Futbolista przebywał niedawno na farmie niedaleko miasta Lawrence gdzie pomagał przyjaciołom przy malowaniu ogrodzenia. Kiedy doszedł do zagrody, w których hodowane były zebry - trzy samice i jeden samiec, musiał przesunąć zwierzaki aby mieć dostęp do płotu. I właśnie gdy próbował zmusić je do tego, samiec ugryzł go w ramię i nie chciał puścić. Ciągnął go za ramię do czasu aż dwaj koledzy pomogli Windscheffelowi się uwolnić. Niestety przedramię było w fatalnym stanie - złamanie otwarte wymagało włożenia płytki i sześciu śrub. I odłożenia na przyszły sezon marzeń o występach na boisku.
Z okazji przykrej przygody Windscheffela przypomniały nam się inne przypadki kiedy sportowcy i zwierzęta wchodziły na kurs kolizyjny. Wiele zabawnych i jeden naprawdę tragiczny:
- Baseballista Houston Astros Nolan Ryan został ugryziony w rękę przez kojota.
- Bramkarz z RPA Rowen Fernandez trafił kiedyś do szpitala pogryziony przez jednego z pająków, które trzymał w domu.
- Liam Lawrence, piłkarz Stoke doznał kontuzji kostki gdy przypadkowo nadepnął na swojego psa.
- Wiązadła w kolane Darrena Barnarda z Barnsley nie wytrzymały po tym jak poślizgnął się w kałuży moczu zmajstrowanej przez jego nowego szczeniaka.
- Jerraud Powers, futbolista uniwerku Auburn został podczas meczu ugryziony w rękę przez psa policyjnego:
- Latem 2001 ówczesny bramkarz Chelsea Carlo Cudicini skręcił kolano i musiał przejść operację. Co się stało - wyszedł na spacer z psem.
- Także pies był powodem zakończenia kariery przez bramkarza Brentford Chica Brodie.
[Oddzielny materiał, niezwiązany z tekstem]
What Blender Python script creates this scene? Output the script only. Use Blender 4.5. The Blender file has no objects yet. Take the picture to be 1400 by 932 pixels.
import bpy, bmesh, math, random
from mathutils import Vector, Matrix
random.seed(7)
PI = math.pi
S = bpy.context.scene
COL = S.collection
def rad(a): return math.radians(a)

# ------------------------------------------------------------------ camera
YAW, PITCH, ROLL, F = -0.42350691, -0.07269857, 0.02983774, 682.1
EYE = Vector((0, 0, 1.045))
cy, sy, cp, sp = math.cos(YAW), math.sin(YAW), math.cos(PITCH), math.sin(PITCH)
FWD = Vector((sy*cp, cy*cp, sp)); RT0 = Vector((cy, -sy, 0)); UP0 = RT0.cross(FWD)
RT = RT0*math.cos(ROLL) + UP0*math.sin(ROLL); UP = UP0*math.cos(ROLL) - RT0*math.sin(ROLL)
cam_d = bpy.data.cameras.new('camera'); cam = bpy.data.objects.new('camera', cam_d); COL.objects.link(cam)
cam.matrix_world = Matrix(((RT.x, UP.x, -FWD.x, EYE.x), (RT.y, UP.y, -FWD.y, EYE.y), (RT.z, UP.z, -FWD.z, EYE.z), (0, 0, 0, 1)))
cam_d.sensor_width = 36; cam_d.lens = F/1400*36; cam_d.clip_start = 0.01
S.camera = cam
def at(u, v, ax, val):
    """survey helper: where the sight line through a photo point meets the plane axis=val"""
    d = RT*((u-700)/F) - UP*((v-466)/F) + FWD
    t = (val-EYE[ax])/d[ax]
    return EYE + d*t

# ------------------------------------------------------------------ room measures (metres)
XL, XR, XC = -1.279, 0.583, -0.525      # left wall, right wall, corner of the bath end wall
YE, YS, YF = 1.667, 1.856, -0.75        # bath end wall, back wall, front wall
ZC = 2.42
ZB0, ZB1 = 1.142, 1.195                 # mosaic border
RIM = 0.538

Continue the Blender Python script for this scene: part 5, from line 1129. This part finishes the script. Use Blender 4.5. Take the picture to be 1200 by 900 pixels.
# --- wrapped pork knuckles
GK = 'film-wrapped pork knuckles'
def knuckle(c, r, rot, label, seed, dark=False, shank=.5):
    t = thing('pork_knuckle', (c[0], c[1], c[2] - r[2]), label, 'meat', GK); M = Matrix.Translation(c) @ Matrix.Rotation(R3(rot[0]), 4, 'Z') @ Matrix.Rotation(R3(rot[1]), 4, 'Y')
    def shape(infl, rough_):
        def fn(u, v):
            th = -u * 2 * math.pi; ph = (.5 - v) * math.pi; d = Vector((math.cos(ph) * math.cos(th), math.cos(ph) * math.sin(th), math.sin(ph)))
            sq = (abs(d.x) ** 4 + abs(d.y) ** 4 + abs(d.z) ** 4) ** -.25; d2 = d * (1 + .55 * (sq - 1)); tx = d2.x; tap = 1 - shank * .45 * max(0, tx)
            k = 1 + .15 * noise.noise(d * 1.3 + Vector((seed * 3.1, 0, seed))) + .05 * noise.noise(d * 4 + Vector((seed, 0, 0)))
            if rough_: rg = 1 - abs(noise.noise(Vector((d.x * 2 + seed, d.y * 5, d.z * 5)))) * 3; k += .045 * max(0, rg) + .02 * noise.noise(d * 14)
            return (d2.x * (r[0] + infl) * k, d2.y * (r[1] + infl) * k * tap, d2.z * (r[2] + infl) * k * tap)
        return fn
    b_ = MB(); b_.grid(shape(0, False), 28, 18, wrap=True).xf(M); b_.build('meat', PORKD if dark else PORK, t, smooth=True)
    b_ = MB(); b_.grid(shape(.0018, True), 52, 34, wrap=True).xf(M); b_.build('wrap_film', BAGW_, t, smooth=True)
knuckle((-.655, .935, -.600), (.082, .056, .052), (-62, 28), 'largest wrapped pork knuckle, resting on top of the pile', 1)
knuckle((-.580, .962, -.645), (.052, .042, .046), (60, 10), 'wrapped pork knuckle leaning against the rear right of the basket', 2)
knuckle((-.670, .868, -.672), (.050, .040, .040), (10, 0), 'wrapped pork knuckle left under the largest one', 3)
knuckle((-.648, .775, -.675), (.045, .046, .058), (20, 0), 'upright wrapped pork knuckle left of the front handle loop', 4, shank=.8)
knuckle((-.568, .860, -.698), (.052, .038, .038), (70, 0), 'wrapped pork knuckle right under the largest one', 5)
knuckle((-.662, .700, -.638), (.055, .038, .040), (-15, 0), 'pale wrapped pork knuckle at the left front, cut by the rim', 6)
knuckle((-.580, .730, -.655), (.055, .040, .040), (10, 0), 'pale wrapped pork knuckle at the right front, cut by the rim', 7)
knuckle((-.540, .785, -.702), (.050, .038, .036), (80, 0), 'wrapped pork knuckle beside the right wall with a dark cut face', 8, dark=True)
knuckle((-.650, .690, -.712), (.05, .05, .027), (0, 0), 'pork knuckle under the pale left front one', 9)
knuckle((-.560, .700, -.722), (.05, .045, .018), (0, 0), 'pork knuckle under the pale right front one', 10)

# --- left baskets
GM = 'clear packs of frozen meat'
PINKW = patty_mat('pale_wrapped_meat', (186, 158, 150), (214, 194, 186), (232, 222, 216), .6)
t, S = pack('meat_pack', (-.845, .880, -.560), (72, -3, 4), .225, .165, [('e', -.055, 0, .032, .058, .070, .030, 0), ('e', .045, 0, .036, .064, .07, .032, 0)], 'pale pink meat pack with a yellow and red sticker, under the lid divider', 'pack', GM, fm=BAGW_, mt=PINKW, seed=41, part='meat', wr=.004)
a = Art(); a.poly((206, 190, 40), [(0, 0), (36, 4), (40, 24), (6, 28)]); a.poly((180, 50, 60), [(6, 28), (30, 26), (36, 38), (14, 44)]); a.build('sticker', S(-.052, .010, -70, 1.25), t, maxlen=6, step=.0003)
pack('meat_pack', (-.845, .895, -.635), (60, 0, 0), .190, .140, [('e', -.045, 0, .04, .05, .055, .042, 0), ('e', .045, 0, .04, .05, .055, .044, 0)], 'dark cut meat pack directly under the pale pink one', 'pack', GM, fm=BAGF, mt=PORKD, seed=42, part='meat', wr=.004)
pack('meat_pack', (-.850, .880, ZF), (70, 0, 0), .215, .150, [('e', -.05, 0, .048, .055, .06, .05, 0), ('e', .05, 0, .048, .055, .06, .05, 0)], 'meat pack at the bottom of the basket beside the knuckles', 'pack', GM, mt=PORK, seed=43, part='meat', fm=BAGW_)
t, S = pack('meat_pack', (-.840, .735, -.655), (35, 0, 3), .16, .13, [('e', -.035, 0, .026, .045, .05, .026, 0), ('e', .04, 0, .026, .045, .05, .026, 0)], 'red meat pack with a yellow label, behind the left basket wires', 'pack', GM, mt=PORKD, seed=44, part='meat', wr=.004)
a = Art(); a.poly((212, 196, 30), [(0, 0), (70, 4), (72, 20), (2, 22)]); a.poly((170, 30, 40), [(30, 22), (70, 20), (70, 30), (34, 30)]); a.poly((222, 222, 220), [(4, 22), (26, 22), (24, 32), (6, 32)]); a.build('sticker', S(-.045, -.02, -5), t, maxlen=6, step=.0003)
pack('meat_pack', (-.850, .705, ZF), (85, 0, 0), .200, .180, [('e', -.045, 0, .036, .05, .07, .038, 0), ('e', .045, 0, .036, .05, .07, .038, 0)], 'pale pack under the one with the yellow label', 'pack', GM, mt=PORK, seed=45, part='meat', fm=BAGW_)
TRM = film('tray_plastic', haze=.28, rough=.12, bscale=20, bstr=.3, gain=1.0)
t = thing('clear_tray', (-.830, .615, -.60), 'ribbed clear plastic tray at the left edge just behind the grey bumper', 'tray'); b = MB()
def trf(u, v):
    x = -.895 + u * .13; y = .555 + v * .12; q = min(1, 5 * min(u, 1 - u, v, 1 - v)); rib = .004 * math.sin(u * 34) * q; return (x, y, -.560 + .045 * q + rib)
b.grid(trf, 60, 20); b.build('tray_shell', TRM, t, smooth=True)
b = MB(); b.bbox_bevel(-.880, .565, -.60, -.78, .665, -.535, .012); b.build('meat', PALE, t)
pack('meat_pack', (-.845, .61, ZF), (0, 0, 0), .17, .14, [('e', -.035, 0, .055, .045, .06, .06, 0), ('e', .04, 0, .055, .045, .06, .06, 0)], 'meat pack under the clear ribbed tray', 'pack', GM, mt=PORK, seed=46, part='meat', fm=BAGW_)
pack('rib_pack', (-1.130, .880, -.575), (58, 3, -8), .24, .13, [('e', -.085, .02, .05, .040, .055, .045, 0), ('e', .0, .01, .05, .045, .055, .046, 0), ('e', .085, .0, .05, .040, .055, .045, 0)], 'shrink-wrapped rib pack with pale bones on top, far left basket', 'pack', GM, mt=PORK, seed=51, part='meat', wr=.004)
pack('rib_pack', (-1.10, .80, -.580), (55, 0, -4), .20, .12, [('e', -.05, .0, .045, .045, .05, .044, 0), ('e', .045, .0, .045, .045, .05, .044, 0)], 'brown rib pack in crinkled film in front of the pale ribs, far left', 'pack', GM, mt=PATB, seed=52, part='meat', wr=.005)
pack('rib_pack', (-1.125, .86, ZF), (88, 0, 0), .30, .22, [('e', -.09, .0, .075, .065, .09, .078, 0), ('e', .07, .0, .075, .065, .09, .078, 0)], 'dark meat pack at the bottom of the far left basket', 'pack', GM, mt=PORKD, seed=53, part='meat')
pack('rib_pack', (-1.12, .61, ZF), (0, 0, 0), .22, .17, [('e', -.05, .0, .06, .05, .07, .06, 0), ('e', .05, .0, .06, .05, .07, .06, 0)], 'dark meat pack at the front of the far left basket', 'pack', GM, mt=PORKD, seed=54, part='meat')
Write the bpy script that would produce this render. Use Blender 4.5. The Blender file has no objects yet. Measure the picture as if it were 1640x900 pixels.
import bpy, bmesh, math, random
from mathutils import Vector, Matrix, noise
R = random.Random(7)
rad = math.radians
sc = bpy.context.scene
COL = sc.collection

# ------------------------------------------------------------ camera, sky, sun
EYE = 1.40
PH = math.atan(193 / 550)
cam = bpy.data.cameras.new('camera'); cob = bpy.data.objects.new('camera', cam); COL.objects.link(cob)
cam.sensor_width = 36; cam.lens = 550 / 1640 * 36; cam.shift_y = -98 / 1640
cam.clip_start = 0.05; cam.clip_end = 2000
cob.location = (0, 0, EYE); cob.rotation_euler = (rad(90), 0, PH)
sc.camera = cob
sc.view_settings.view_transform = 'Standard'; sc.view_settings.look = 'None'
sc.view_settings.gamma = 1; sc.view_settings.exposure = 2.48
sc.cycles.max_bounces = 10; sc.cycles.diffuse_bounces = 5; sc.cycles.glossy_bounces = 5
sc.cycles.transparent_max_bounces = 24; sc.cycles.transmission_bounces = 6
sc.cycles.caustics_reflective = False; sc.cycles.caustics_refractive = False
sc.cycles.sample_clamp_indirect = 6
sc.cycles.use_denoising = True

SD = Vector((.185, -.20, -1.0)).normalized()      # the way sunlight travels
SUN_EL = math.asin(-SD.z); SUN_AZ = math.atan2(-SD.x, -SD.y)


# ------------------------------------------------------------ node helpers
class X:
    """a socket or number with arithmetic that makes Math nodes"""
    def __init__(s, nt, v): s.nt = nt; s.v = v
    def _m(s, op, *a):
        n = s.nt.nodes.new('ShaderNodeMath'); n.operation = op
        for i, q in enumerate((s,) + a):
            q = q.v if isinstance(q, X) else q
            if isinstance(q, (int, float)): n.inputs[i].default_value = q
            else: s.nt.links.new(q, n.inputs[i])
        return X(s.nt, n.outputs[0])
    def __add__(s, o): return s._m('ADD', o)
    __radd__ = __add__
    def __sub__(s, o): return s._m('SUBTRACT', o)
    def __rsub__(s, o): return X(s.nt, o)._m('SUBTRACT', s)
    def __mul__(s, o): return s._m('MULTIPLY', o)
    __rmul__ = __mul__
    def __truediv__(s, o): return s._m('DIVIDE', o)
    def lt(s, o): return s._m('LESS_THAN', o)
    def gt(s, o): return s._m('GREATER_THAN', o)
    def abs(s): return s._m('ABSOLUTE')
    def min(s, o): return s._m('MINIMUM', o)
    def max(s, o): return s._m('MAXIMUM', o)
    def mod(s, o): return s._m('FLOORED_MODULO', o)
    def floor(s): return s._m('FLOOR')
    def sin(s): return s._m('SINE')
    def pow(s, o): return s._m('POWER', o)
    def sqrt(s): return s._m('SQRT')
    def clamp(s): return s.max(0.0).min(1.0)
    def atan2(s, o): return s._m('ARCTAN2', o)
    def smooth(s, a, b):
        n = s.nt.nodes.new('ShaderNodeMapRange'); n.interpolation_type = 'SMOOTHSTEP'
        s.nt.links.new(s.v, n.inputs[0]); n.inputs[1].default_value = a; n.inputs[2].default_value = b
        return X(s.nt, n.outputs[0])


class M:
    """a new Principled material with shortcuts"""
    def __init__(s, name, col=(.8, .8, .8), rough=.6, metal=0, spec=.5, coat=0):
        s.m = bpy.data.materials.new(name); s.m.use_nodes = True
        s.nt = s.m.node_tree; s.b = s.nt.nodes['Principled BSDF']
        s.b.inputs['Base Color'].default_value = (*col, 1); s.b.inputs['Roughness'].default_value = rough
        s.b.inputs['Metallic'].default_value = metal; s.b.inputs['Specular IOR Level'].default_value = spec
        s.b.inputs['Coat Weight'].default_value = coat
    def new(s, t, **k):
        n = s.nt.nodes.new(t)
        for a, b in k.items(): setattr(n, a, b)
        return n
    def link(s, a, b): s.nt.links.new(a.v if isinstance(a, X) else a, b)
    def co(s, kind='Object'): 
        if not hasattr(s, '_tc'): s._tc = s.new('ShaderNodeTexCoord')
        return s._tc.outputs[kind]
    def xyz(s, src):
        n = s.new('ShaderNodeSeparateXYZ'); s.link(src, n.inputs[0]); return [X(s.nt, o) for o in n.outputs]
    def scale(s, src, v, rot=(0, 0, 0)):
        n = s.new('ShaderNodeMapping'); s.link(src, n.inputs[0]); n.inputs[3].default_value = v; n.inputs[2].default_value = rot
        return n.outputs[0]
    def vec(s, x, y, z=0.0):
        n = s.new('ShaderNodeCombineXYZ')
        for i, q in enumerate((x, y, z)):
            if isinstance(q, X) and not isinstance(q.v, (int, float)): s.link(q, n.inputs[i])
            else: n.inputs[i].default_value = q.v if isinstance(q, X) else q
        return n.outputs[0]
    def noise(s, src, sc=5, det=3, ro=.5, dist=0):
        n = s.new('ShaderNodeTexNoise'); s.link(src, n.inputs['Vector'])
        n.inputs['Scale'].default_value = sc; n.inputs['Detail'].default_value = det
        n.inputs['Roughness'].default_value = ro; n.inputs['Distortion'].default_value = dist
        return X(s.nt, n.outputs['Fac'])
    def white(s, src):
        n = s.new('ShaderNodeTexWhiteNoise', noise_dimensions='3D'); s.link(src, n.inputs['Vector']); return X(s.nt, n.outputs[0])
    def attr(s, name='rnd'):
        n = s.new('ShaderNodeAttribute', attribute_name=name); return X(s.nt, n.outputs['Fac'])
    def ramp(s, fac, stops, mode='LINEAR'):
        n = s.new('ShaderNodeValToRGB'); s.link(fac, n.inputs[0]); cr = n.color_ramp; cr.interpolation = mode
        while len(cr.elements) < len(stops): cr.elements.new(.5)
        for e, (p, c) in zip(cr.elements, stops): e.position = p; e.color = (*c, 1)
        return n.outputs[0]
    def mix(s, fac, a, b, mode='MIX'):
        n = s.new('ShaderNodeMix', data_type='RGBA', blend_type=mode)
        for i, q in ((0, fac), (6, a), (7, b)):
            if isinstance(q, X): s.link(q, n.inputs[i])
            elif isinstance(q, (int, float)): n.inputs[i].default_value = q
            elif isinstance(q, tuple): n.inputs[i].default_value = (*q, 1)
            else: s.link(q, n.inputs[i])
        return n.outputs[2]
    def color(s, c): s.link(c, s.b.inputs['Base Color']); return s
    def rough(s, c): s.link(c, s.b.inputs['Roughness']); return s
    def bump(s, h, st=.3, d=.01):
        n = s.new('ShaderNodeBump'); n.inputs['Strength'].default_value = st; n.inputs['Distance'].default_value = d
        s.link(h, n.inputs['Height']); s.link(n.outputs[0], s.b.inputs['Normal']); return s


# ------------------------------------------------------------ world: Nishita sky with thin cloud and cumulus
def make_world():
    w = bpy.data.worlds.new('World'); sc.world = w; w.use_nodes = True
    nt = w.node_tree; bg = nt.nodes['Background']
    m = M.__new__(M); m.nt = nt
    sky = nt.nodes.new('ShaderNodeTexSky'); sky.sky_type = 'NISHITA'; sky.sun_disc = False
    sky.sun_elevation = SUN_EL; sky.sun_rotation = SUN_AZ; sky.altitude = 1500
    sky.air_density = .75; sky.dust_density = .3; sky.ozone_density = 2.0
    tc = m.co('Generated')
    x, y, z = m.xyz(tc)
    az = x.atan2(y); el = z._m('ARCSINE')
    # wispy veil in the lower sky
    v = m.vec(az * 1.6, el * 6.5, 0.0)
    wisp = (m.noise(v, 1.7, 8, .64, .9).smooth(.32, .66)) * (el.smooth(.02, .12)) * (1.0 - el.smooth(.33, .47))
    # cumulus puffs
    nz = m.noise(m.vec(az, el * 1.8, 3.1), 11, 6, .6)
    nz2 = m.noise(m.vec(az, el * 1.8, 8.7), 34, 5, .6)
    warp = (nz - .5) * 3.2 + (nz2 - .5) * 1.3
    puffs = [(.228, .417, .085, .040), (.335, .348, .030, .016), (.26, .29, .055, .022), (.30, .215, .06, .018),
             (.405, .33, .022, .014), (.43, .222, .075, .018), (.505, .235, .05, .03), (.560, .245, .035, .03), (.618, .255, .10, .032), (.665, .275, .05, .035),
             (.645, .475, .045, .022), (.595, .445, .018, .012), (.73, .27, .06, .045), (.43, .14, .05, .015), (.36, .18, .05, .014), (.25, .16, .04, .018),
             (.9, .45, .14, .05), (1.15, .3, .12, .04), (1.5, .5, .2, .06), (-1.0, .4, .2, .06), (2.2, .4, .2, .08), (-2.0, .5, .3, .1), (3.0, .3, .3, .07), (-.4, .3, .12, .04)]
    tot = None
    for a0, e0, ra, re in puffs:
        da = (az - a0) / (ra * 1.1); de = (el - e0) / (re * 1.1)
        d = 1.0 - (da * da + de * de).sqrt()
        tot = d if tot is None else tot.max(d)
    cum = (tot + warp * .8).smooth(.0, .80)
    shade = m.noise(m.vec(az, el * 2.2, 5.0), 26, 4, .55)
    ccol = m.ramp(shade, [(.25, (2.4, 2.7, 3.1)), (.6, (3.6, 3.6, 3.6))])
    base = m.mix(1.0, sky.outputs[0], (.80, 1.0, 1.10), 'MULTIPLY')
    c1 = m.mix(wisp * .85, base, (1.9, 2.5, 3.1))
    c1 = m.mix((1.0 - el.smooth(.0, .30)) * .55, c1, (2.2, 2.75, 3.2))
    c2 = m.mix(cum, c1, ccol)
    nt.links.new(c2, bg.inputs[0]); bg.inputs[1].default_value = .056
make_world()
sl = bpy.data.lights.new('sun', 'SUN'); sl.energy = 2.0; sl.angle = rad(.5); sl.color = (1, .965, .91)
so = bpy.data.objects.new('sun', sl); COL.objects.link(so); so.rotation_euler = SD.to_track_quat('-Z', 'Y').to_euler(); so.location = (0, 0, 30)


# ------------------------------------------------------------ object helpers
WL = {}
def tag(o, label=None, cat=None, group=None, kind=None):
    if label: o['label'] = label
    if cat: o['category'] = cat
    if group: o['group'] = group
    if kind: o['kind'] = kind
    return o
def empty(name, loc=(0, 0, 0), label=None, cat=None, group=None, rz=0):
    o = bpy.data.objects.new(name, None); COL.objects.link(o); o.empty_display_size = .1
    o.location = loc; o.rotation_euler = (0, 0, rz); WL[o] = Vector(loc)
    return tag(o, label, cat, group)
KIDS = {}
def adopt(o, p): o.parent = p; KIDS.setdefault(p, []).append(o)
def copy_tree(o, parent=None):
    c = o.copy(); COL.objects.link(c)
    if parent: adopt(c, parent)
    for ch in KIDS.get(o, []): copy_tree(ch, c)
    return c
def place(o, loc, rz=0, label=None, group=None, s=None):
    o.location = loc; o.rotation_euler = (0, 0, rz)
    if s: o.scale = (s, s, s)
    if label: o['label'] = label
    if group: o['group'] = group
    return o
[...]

W 1970 roku podczas meczu z Colchester na murawę wbiegł bezpański pies, który zderzył się z Brodiem i poważnie kontuzjował mu kolano. Golkiper nie wrócił już na boisko.
- Futbolista australijski David Hille podczas treningu na plaży nadepnął na żerującą przy brzegu płaszczkę i skończył z jadowitym kolcem w nodze
- David Seaman doznał kiedyś poważnej kontuzji ramienia próbując złapać rybę. Nazwisko zobowiązuje...
- Dawno temu (lata 70.) norweski obrońca Svein Grondalen uprawiał jogging kiedy zderzył się z łosiem.
- Najtragiczniejszy wypadek piłkarza z udziałem zwierząt miał miejsce w 1995 roku, kiedy stado świń wtargnęło na boisko treningowe indonezyjskiej drużyny, zabijając jednego z zawodników - 25-letniego Mistara.